The inner member 14 is a cylindrical rod having a diameter of 50.0 mm and a length of approximately 675.0 mm. The sleeve member 16 is a cylindrical tube having an outer diameter of 63.5 mm, an inner diameter of 50.8 mm, and a length of approximately 635.0 mm.

When coaxially arranged, there is a radial gap of 0.4 mm between the inner member 14 and the sleeve member 16. This gap separates the inner member 14 from the sleeve member 16 to facilitate relative displacement of the inner member 14 and sleeve member 16.

As shown FIG. 5B, the sleeve member 16 has a grease nipple 25 which is a port that allows the gap to be filled with lubricant. The grease nipple 25 comprises a channel with a non-return valve that allows flow unidirectionally along the channel and into the gap.

As shown in FIG. 5, the inner member 14 protrudes from one end of the sleeve member 16. The distance by which the inner member 14 protrudes is 40 mm. The inner member 14 also protrudes from an opposing end of the sleeve member 16 by 5 mm.

With reference to FIG. 5B, the inner member 14 and sleeve member 16 are connected to each other at one end of the members via a circumferential welded joint 26. By virtue of this connection, the inner member 14 and the sleeve member 16 are rotatably biased against each other. In other words, applying a torque to one of the inner member and the sleeve member relative to the other of the inner member and the sleeve member results in a biasing force which resists the torque. A retainer, shaft collar 28, is fitted around the circumferential welded joint 26 to retain the inner member and sleeve member within the brackets 22. In other words, the shaft collar 28 prevents the inner member 14 and sleeve member 16 from sliding out of the bracket 22 in a direction towards the wheels 12a, 12b. At an opposing end, the first and second arms 18, 20 are dimensioned so as to prevent the inner member 14 and sleeve member 16 from sliding out of the bracket 22 in a direction away from the wheels 12a, 12b.

As shown in FIGS. 6A and 6B, the wheels 12a, 12b are rotatably coupled to the respective arm via a stub axle 30.

FIGS. 7 and 8 show a suspension system 10 according to an embodiment of the invention attached to a chassis 32 of a trailer. By virtue of the inner member 14 and the sleeve member 16 being connected to each other (via the circumferential welded joint 26), displacing both of the wheels relative to the chassis 32 transfers a force to the respective first and second arm 18, 20 which rotates the inner member 14 relative to the sleeve member 16 and produces a torque on the circumferential welded joint 26 that tensions the circumferential welded joint 26 from a relaxed state to a tensioned state and in response the circumferential welded joint 26 generates a biasing force which resists the torque and acts to return the circumferential welded joint 26 from the tensioned state to the relaxed state and in doing so transfers an opposing force to the respective first and second arm to maintain contact between the wheels and the ground surface.
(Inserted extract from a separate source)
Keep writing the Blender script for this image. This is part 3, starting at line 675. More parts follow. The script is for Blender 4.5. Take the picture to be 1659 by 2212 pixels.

In the present invention arms 18, 20 together function as a walking beam by moving in a seesaw configuration relative to the chassis by virtue of the inner member 14, the sleeve member 16 being freely rotatable relative to the chassis 32. This allows the suspension system to be load sharing. In effect, if one wheel is displaced the other wheel will be displaced in an equal but opposite direction.

In addition, the arms 18, 20 are rotatably biased together such that rotating one of the arms relative to the other results in a biasing force that resists a torque that is applied. In effect, each wheel is independently displaceable relative to the chassis 32.

The combined effect of the above is an independent load sharing suspension system.

Unlike conventional independent load sharing suspension systems which have several moving parts, including: a walking beam; a pair of arms; and at least one biasing element, the present invention has fewer moving parts because the arms form the walking beam. As such, the present invention does not have a walking beam that is separate from the arms. Therefore, the present invention is simpler to manufacture and easier to maintain than conventional independent load sharing suspension systems.

Whilst in the described embodiment the resilient element is a result of the connection between the inner member 14 and the sleeve member 16, it is also envisaged that other forms of resilient element may be incorporated into the suspension system as either: (a) a substitute for the connection; or (b) in addition to the connection.

For example, a deformable element may be positioned between the inner member 14 and sleeve member 16. For example, in the gap between the inner member 14 and the sleeve member 16. The deformable element may be configured to compress when tensioned as one of the inner member 14 and the sleeve member 16 is rotated relative to the other of the inner member 14 and the sleeve member 16 resulting in a biasing force which resists the torque that is applied.

As another example, a torsion spring may be positioned between the inner member 14 and the sleeve member 16. For example, in the gap between the inner member 14 and the sleeve member 16. The torsion spring can be configured to compress when tensioned as one of the inner member 14 and the sleeve member 16 is rotated relative to the other resulting in a biasing force which resists the torque that is applied.

In the claims which follow and in the preceding description of the invention, except where the context requires otherwise due to express language or necessary implication, the word “comprise” or variations such as “comprises” or “comprising” is used in an inclusive sense, i.e. to specify the presence of the stated features but not to preclude the presence or addition of further features in various embodiments of the invention.